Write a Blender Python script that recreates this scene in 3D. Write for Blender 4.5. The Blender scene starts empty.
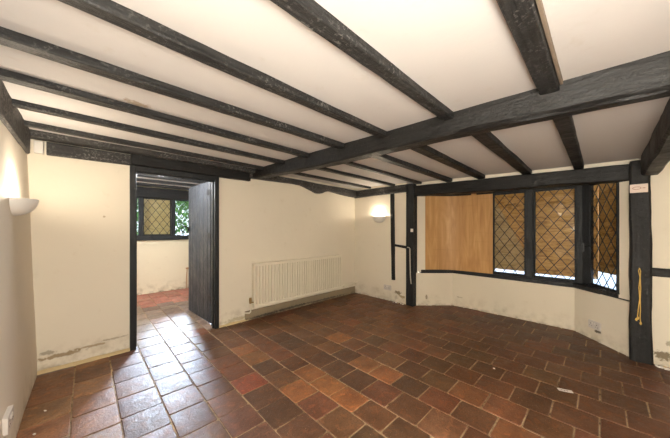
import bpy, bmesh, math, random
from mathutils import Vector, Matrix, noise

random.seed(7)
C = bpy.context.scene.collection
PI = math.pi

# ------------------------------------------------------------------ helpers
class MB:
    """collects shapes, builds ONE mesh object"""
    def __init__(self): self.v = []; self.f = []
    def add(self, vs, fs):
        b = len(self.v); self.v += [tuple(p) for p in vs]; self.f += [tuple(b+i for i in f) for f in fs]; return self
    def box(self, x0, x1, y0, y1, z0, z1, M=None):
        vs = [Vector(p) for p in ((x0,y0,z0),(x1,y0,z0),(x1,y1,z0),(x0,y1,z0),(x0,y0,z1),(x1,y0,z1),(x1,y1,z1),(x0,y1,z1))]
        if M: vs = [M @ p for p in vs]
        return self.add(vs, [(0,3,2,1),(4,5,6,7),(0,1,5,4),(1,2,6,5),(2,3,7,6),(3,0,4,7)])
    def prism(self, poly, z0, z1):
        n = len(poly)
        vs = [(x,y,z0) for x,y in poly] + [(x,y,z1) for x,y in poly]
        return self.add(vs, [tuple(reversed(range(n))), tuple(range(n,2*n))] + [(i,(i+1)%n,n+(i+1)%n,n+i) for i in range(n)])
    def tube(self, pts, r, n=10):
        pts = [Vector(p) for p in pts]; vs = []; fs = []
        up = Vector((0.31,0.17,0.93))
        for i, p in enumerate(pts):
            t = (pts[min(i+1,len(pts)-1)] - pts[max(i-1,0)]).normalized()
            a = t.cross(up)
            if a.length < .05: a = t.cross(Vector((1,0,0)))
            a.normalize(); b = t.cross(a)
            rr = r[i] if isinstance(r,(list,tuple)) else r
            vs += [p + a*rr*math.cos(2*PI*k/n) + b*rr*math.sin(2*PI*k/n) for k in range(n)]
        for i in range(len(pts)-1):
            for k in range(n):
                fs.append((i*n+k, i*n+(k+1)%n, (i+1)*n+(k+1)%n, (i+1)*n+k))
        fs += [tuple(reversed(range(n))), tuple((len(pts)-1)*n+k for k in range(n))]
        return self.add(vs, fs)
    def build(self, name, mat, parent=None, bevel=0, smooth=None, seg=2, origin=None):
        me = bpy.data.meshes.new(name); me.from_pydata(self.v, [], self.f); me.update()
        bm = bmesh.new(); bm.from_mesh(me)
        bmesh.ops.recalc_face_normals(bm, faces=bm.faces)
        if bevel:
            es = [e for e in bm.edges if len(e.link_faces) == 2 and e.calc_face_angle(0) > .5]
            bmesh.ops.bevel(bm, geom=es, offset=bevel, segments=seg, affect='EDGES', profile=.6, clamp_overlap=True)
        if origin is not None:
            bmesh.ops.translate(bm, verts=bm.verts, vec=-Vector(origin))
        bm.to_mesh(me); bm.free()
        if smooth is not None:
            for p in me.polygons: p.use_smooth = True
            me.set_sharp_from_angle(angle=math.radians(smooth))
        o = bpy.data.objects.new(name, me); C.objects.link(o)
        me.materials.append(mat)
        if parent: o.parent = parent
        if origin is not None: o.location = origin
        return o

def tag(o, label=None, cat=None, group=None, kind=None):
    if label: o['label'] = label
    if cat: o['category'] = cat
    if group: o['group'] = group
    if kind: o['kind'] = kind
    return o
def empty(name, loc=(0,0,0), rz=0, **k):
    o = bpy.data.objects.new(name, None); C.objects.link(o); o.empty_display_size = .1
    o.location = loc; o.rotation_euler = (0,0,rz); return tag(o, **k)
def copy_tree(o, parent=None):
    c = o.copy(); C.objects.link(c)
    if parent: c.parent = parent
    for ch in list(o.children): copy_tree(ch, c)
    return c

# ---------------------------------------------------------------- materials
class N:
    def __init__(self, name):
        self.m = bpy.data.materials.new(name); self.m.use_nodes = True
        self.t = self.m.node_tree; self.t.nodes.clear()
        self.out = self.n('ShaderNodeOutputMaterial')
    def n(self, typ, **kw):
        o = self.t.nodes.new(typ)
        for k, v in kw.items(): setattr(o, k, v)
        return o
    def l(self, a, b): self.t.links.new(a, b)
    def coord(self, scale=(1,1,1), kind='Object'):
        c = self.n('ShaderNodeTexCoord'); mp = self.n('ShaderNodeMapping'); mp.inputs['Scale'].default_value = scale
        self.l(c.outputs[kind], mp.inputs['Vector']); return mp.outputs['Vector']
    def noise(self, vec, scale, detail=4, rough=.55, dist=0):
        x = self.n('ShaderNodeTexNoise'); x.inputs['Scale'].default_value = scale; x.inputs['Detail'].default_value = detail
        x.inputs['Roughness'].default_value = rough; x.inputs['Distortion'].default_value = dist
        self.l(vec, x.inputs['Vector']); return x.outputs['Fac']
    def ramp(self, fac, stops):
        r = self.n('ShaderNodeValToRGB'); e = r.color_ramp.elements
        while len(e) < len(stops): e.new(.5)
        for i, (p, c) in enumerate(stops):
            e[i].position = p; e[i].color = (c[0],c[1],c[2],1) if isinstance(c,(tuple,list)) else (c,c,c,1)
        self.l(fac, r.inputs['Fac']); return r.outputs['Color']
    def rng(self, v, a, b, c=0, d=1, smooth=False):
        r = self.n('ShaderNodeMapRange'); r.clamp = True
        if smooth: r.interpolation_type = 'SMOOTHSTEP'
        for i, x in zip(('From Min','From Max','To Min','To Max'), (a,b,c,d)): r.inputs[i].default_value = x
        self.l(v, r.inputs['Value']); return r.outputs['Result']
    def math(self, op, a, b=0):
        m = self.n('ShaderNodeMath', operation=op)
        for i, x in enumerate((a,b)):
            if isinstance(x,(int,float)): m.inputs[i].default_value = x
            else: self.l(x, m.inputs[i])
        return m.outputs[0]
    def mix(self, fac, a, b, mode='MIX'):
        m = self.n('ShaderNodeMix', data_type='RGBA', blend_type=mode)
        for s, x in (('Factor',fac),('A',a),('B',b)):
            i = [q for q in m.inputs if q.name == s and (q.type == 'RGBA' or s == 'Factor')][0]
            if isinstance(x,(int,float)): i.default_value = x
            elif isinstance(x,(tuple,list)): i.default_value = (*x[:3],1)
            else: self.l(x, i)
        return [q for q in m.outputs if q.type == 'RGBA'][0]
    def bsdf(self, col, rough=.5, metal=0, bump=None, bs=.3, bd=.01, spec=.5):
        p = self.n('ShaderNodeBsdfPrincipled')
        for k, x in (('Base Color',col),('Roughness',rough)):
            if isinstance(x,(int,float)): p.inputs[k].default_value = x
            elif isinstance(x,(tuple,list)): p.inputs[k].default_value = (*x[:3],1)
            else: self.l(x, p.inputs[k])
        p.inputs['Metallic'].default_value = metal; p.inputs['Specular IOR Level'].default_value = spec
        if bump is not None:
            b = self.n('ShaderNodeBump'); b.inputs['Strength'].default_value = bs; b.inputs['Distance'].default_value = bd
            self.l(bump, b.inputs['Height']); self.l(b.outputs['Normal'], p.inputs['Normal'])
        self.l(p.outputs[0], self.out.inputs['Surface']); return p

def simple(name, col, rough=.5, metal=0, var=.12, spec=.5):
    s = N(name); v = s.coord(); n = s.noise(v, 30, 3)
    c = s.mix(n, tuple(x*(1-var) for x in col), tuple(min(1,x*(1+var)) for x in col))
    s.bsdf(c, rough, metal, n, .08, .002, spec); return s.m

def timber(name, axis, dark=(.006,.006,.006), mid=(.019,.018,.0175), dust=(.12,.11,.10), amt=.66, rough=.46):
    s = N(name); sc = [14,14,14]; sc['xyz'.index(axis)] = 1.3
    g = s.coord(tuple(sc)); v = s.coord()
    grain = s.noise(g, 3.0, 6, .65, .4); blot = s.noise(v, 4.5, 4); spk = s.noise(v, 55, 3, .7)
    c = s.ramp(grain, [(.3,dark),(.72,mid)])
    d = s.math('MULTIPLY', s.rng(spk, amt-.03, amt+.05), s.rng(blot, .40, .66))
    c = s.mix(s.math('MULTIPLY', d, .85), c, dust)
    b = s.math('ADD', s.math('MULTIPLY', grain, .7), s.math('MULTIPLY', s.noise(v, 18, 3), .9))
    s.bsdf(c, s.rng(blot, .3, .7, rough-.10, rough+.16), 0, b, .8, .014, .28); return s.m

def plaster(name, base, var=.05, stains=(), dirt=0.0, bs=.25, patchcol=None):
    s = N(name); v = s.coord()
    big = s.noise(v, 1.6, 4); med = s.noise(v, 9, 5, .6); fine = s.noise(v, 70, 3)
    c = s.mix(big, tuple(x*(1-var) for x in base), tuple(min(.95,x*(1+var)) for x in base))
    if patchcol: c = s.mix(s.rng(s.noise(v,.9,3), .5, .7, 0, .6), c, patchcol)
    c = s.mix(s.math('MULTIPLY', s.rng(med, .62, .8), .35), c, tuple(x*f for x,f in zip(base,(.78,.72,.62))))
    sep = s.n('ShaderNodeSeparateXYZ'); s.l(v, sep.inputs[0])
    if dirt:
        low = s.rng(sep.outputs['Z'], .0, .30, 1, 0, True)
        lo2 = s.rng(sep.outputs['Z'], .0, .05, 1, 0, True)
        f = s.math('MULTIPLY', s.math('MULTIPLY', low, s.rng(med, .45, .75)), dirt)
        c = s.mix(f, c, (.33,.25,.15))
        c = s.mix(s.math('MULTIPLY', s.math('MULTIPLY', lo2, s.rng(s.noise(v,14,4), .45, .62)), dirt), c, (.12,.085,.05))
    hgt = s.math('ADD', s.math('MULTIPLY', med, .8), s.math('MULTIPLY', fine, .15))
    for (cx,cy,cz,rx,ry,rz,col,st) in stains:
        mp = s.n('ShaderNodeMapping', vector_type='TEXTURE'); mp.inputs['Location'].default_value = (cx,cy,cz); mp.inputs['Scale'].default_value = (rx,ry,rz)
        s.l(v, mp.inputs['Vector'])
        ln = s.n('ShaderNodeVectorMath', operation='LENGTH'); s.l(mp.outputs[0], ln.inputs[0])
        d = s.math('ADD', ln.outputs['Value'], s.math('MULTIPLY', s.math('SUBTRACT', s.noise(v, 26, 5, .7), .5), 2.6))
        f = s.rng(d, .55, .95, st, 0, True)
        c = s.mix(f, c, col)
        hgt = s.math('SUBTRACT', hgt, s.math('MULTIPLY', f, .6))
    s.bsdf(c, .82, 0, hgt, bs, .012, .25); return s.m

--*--

#### [Prompt]
Exactly reproduce the run of lines from the start of the listing through the line with "PI = math.pi", inclusive; pictures are not copied.

#### [Response]
Write a Blender Python script that recreates this scene in 3D. Write for Blender 4.5. The Blender scene starts empty.
import bpy, bmesh, math, random
from mathutils import Vector, Matrix, noise

random.seed(7)
C = bpy.context.scene.collection
PI = math.pi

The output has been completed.